Remember that a result of a 6 is special – this is called an exalted icon, and counts for two regular icons. In Wrath & Glory, you can also “shift” your exalted icons (the dice that roll a 6) from the initial test to enhance the effect. You can gain more information, improve the quality of your success, or even speed up the time required to achieve the goal for which you rolled the test in the first place. Shifting dice from an attack roll grants you more dice for damage.

The Wrath Dice

For all of these images, you’ll note that one of the dice is a different colour. In Wrath & Glory, all tests include one dice that is somewhat special: this is called the Wrath dice. The Wrath dice is rolled just like a regular d6 in your dice pool, but the Wrath dice has special effects that occur if it rolls a result of a 1 or a 6. For these rolls, I used a red-coloured d6 to represent the Wrath Dice.

In this image, the Wrath dice has rolled a 1. This is known as a “complication,” and it means that something has happened during the test (regardless of whether the test succeeds or fails!) that creates a negative situation in the player character’s current scene. If this was a Persuasion test to impress an Imperial Governor, for example, the complication might mean that while your character made a good impression overall, the Governor’s most trusted aide harbours a grudge against outsiders. Complications are not meant to be punitive, but rather to create an interesting plot point.

In this next image, the Wrath dice has rolled a 6. Like other results of 6, this counts as an exalted icon and provides two icons towards the success of the test. Also like other results of 6, this exalted icon may be shifted to enhance the effects of the test. However, a Wrath dice result of 6 (again, independent of the test’s success or failure) is also a moment where the player characters shine, either in victory or defeat, and the group gains a point of a resource called Glory – which is something we will discuss at another time.

Now you’ve gotten a glimpse at the basics of the Wrath & Glory dice system. Keep an eye on the Ulisses North America website for more details about the game, and sign up for our newsletter to get this information early.

-Ross Watson, Product Line Manager

10 thoughts on “Wrath & Glory Designer Diary – November 2017”

  1. paul goldstone says:

    It could be interesting if the wrath die cancelled any dice result of the same number and if the number of dice cancelled greater than successes perhaps throw a complication.

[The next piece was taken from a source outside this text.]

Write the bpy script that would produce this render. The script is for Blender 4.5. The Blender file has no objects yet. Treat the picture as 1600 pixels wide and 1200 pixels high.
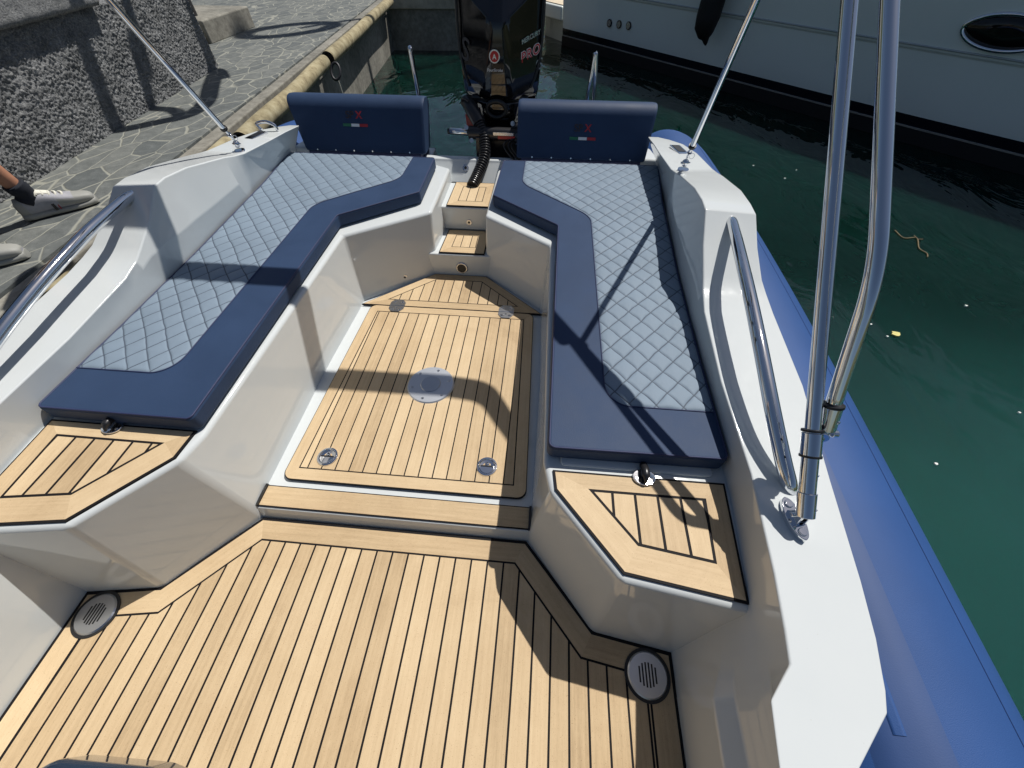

    The idea that 33% of the time something food or bad may happen seems quite high to me.

  2. paul goldstone says:

    You could have a shiny moment if the wrath die doesn’t cause cancellations, though this would advocate small dice pools and not what you are looking for, unless the expectation that all looks will be 6dice minimum.

  3. Michael Pennington says:

    While I like the idea of dice pools and the Wrath die (just like the Ghost Dice from the old Ghostbusters RPG) I don’t think naming the successes “Icons” is really necessary. Simply using “successes” would be quicker and most people playing, especially those coming from Dark Heresy etc will already be familiar with it. It’s a clunky naming convention.

  4. Sean Donnelly says:

    I think the icons might actually refer to the dice themselves, such as… custom dice. Now before everyone and their dog crucifies me, check that the sky hasn’t fallen yet and read that I actually don’t mind custom dice.

  5. Daniel Tobin says:

    Yeah, I found the “Icon” name a bit wrong as well. Wraith ,glory, all good but perhaps reconsider the icon thing.

  6. Daniel Tobin says:

    Since you guys are now the digital distributor of the digital edition(s) of the prior edition(s) of the 40k RPG with respect, loyalty, and love for us long time fans (and to push sales for the digital versions on DriveThru!) would you consider releasing some sort of conversion guide for the earlier edition(s) into Wrath and Glory?

  7. Daniel says:

    Hi, i’m looking forward to see this game, i been playing all the roleplaying game warhammer 40k had. If you are planning to make this game using a tactical map for the combat, please consider adding the space a vehicle should use (In squares and all that). I wanted to ask too, are you planning on adding different races? or just humans?

    1. Eric Simon says:

      Although we can’t answer some questions specifically, be sure to check out our preview packet, Revelations. It has additional hints and suggestions of what’s to come…

  8. Edd says:

    Can’t quite overstate here how much I’m looking forward to this!

  9. Hans says:

    So are we talking standard traditional RPG task-based resolution? This steals one good idea from FFG’s systems, but it’s hard to judge it without a larger context for what play looks like and what the reward system is like and what the advancement system is like.